While it sucks to lose Wainwright from the player universe of 2011 fantasy baseball, it’s early enough in the season that most people haven’t drafted yet in one-year leagues. When it comes to Wainwright in non-keeper leagues, the rules for him in 2011 is pretty simple: don’t draft him. If you’re the type of person who participates in some leagues but autodrafts, make sure Wainwright is on your list of players to avoid during your draft. Heed this common sense advice and you should be covered from all angles in a one year league scenario to make sure you don’t end up with him in your draft.

For people in keeper leagues, handling Wainwright is going to require some strategy, because it’s not a cut and dry decision to make. For starters, let’s get one thing straight: Wainwright is a beast. Over the last few seasons, the only pitcher more reliable at keeping runners from crossing home plate is Roy Halladay, our no. 1 fantasy baseball starting pitcher. Wainwright wins games, carries a low ERA, a even lower WHIP, and eats innings. The last two seasons, he’s also struck out over 200 batters.

Below are the two most likely options for what to do with Wainwright in fantasy baseball keeper leagues, followed by advice on how to act in those two scenarios in your draft and during the preseason.

Option #1 – Stash him: If you do own Wainwright in a keeper league, you’re going to have a hard time parting ways with him. Assuming you have a DL spot available on your team, he’s got to be taking up that spot this season. You probably won’t be able to place him on the DL BEFORE you draft, though, so you’re likely going to have to sacrifice a quality pitcher to the draft to make up for keeping Wainwright. Following your draft, your flexibility with the DL spot on your team is also limited, so make sure player health plays a role in your draft day decisions. For example, stashing Wainwright all season and then building your pitching staff with guys Josh Beckett, Francisco Liriano, and Chris Young of the Mets is probably the equivalent of rotation suicide.

Option #2 – Deal him: Should you have a strong enough pitching rotation to be able to part ways with Wainwright or trade him, make sure you get something of value for him. The jury still seems to be out on Wainwright’s trade value in 2011 fantasy baseball, but it looks like most owners will be willing to trade prospects for Wainwright if you’re looking to deal him. Recent trades on CBSSports.com have seen him dealt in 1-for-1 trades for Cole Hamels, Anibal Sanchez, Desmond Jennings, Chris Carpenter, and Billy Wagner… talk about all over the place!

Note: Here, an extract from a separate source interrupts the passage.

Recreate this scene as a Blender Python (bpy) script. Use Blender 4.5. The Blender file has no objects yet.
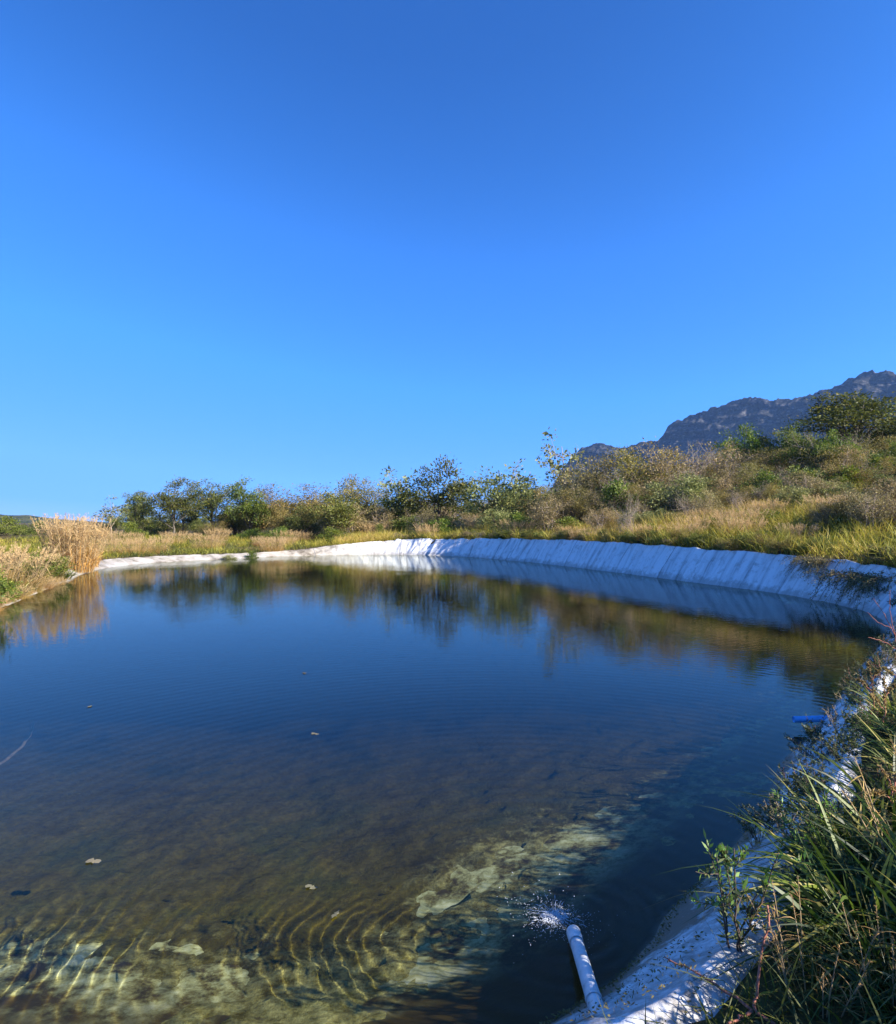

If you can find someone willing to deal an SP2 like Hamels or a fantasy ace like Carpenter for an injured Wainwright, play by the mantra “it’s immoral to let a fool keep his money” and take the trade. You will be rewarded in the end. If the best you can get is an injury-prone spot starter or a retired closer, it’s probably best to just keep Wainwright on your roster. There will be better options on the free agent wire during the season for you to take a flier on.